§ Work instructions:
Lines containing "objects" are to be counted. Give the number and nothing more.

§ Data extract:
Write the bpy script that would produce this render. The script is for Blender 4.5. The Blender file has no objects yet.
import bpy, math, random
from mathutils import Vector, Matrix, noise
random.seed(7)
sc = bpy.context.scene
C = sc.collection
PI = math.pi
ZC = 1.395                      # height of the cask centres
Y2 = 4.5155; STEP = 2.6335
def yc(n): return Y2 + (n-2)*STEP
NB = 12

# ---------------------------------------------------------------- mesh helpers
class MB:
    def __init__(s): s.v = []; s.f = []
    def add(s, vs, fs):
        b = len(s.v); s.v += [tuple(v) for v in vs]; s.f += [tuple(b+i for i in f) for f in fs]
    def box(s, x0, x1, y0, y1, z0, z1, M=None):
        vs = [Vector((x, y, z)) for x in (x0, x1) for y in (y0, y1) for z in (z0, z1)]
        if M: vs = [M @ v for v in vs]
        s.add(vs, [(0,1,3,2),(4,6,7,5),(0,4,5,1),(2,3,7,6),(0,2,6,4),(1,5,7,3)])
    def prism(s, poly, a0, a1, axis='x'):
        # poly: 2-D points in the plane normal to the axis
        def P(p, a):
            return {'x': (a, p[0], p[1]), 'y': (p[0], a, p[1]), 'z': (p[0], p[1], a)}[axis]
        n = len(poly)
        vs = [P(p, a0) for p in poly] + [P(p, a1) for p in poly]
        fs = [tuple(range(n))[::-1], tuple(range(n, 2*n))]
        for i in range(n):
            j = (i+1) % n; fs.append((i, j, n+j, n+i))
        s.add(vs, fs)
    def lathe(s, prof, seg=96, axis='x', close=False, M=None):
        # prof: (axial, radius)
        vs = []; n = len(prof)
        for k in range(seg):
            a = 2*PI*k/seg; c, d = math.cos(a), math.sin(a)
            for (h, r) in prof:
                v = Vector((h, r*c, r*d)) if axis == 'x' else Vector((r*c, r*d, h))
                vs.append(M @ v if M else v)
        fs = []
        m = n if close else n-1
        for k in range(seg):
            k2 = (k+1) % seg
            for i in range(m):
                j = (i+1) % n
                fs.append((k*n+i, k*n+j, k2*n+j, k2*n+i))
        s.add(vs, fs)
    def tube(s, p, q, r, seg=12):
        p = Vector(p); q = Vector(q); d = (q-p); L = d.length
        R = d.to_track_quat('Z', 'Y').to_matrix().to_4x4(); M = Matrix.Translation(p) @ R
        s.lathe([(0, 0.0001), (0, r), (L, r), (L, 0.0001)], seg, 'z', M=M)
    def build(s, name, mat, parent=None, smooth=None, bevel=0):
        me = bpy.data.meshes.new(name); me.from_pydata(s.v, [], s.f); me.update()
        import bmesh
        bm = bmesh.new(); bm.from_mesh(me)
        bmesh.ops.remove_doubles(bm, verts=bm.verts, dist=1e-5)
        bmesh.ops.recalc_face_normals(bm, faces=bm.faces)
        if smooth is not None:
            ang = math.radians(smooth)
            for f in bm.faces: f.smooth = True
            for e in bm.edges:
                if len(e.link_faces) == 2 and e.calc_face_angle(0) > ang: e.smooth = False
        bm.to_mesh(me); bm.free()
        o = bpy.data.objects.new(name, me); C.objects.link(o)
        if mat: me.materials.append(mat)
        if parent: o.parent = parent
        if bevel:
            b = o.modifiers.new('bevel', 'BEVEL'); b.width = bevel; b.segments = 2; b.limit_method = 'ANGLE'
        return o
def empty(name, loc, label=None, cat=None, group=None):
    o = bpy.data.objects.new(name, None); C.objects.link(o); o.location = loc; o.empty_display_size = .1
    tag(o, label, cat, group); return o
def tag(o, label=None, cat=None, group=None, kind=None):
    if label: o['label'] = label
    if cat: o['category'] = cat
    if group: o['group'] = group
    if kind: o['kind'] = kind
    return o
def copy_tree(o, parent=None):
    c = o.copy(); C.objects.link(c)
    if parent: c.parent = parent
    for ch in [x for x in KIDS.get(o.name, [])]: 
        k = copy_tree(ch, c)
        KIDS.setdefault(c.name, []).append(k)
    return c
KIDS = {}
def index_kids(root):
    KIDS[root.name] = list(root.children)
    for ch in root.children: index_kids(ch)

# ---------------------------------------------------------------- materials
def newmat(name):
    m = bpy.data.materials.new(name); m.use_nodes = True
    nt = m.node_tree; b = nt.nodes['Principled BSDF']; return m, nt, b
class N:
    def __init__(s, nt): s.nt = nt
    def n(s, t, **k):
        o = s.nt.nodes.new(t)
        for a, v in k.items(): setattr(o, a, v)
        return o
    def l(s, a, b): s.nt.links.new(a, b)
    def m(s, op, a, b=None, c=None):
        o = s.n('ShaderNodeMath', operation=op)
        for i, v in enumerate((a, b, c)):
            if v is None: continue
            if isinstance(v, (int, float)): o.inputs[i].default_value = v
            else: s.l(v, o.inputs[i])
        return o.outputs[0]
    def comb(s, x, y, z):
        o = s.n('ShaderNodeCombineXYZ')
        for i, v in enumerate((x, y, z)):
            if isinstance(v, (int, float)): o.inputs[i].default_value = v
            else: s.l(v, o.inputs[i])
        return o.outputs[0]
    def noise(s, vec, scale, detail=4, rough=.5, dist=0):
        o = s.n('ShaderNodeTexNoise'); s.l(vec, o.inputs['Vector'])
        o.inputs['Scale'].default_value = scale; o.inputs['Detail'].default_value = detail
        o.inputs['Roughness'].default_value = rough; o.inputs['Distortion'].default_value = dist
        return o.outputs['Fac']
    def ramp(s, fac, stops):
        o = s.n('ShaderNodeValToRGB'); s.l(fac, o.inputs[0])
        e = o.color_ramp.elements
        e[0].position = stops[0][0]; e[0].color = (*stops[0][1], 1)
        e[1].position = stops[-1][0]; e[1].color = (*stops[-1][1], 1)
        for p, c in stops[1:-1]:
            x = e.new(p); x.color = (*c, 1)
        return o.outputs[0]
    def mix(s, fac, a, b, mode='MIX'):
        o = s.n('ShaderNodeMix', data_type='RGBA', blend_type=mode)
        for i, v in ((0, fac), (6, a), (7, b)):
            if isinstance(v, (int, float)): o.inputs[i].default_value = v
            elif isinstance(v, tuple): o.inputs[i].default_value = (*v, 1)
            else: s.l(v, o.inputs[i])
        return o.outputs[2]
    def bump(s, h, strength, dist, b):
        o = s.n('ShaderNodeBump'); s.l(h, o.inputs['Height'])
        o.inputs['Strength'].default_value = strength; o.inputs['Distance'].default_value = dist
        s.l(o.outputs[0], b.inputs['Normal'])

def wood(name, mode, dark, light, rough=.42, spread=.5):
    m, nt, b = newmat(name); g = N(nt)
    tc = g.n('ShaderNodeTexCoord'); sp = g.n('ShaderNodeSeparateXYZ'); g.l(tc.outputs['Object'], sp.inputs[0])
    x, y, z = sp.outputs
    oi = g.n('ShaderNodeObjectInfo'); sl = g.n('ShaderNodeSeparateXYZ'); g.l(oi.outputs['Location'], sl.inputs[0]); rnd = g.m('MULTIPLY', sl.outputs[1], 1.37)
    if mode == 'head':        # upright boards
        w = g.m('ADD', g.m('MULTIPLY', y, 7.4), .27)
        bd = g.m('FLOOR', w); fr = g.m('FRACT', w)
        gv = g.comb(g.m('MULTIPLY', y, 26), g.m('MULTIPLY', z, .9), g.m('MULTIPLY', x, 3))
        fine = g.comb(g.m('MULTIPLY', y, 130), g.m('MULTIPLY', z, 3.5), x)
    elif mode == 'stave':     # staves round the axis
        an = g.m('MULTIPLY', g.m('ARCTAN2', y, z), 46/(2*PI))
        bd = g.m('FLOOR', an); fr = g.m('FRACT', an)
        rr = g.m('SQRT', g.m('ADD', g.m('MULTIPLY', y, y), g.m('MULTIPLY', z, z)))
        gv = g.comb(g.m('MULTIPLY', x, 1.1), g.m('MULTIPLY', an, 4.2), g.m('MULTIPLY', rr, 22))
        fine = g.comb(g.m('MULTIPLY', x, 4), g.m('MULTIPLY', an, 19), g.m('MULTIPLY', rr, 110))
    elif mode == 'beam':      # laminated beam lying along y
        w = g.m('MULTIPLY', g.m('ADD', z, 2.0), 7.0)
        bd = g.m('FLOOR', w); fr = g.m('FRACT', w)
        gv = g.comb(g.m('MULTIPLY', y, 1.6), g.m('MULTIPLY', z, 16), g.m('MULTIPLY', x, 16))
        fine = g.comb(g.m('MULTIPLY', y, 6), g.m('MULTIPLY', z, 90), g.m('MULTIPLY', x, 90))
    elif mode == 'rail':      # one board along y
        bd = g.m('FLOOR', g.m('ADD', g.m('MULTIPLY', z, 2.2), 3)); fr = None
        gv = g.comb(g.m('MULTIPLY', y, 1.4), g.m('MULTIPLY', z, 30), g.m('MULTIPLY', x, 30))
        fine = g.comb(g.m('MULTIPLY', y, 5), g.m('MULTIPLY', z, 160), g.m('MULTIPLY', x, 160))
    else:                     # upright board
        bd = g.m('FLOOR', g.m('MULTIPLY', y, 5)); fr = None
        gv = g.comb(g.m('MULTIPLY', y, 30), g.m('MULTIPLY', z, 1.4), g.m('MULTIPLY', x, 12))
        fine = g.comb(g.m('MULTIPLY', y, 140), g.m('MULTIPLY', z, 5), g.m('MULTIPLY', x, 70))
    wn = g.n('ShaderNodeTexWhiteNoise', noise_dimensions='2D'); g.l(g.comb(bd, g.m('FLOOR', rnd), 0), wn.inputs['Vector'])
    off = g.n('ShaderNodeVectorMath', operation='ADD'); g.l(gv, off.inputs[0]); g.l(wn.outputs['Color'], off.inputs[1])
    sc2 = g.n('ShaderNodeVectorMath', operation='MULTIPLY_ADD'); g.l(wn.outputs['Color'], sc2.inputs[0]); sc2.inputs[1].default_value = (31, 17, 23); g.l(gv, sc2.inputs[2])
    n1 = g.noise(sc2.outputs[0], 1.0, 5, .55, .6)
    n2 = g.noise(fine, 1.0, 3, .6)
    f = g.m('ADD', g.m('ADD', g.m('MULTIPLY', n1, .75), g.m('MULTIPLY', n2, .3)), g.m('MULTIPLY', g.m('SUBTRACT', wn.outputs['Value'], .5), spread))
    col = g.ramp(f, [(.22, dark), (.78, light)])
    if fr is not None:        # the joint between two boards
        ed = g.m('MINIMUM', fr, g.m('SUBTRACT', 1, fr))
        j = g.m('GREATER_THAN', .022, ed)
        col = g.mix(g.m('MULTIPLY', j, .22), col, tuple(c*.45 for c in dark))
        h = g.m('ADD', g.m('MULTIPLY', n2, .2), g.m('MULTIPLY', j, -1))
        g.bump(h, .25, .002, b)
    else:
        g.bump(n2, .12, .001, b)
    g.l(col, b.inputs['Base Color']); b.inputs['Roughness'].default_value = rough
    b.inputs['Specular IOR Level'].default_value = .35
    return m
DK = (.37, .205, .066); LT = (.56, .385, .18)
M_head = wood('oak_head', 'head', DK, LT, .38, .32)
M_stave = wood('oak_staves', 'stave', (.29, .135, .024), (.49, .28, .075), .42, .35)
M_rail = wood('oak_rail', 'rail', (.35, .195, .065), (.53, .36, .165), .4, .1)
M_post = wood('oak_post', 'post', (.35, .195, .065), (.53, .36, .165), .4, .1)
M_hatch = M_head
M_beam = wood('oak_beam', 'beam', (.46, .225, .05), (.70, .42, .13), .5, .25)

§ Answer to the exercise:
4